A New Dawn for Palestine?
The PLO must come up with a strong and real leadership structure, one that can assert, writes Binay Kumar.
The evil that men do lives after them; the good is oft interred with their bones.
- Shakespeare recalling the contribution of Julius Caesar.
In principle, I'm sorry that we didn't liquidate him.
- Ariel Sharon, on not having killed Palestinian leader Yasser Arafat in Lebanon 25 years ago.
Yasser Arafat, terrorist-politician, freedom fighter, prodigious opportunist and Nobel laureate, a man capable of arousing extremes of emotions around the globe, passed away last week into the history books. His supporters would have us remember him as THE man who put Palestine on the world map; the public face of the struggle, the dedicated voice of a voiceless people.
Unfortunately, for the hapless peoples of Palestine and the equally beleaguered citizens of Israel, his record does not bear out the adulation he received in many quarters, including India. On the contrary, despite the pan-Arab mourning characterizing him as a great leader, Arafat and his coterie personified all that was wrong with the official efforts to secure a Palestinian state.
Mr Arafat's squandering of the Palestinian argument in favour of personal enrichment - not just material but political as well - by way of the proverbial begging bowl he carried on his trips around the world ultimately benefited no one, except perhaps the media heads who were happy to use his face to explain a devastatingly complex problem. Instead of administering welfare and providing real leadership to the hundreds of thousands' in the Gaza strip, the Arafat syndicate looked for the next opportunity to appear on the BBC or CNN et al, perhaps accept another peace prize, grab another photo op to pontificate in front of a university audience somewhere in the world.

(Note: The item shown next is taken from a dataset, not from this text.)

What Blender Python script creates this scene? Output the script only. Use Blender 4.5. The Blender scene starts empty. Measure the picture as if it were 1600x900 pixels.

Mohammed Abdel-Raouf Arafat As Qudwa al-Hussaeini was born on August 24, 1929 in Cairo. His father a textile merchant was a Palestinian with some Egyptian ancestry and his mother came from an old Palestinian family in Jerusalem. She died when Yasir, as he was then called, was five years old, and he was sent to live with his maternal uncle in Jerusalem, the capital of British-administered Palestine. He never revealed much about his childhood except that amongst his earliest memories were that of British soldiers breaking into his uncle's house after midnight, beating members of the family and smashing furniture.
Around the age of seventeen, Mr Arafat was smuggling arms to aid the struggle against the British and the Jews. In the late fifties he founded the Al-Fatah movement that advocated an armed struggle against Israel. After the 1967 war Al-Fatah emerged from the underground as the most powerful and best organised of the groups that made up the PLO, the Palestinian Liberation Organization that was founded three years earlier under the sponsorship of the Arab League. Mr Arafat took over the organization in 1969 and became the chairman of the PLO executive committee.
The aims of the PLO were always laudable; the organization was meant to represent the struggle of the besieged people of Palestine when British largesse to the Jews of Europe left them without a state. Overnight an entire population was robbed of a national identity, and left to languish as refugees in their own homes.
Unfortunately, by the nineties Mr Arafat and the PLO appeared more interested in lining their pockets and playing to the western gallery than making any substantial political gains on behalf the people they were meant to represent. The biggest headline grabber of that decade was the Oslo effort, billed by many as a 'real chance for peace'; it was nothing more than a token gesture. Edward Said, Palestine's most eloquent, admirable and able champion, was one of the few people who saw through the rouse, and held not just the Americans and the Israelis but also this 'great leader' to account, "we must admit that he can neither lead, nor plan, nor take a single step that makes any difference except to him and his Oslo cronies who have benefited materially from their people's misery."
The tragedy of Arafat's life (and checkered legacy) is that the world hopes to find in his death that golden opportunity which will make finally a Palestinian State a reality, as if its most visible face was the final stumbling block. If the Palestinians use this chance to unify behind a leader of their choice (rather than one imposed from Washington or London), the Americans and the Israelis will have little opportunity to browbeat the political process anymore. We can only hope that the Palestinians themselves come to recognize that their cause is larger than one man's legacy and elect new leaders who will not be under the constraints that were, rightly or wrongly, on Arafat.
Of course, on its part, Israel has to act responsibly too. The international community, particularly the Bush Administration, has spent the last four years using Arafat's record as an excuse for not being able to affect change in the region. It is now incumbent upon Israel to provide to the Palestinians demonstrable evidence that it will accept a peaceful and viable Palestinian state. Otherwise, the Americans and the Israelis will not be able to escape responsibility for aiding Hamas' influence to grow larger and more sinister. Nobody knows this better than America that terrorism feeds on endemic hopelessness.
Yesterday, President Bush appointed Condoleezza Rice as his new Secretary of State. Ms Rice is well known as a hawk in foreign policy matters, and one would expect her to be more demanding than usual of the Palestinians. In order to meet her challenge the PLO must come up with a strong and real leadership structure, one that will properly assert what is quite simply a right of the Palestinian people. Otherwise, what is being hailed as a new dawn might just end up looking like a longer, darker night!
(Binay Kumar is a resident of California, in the US. His column appears every Thursday.)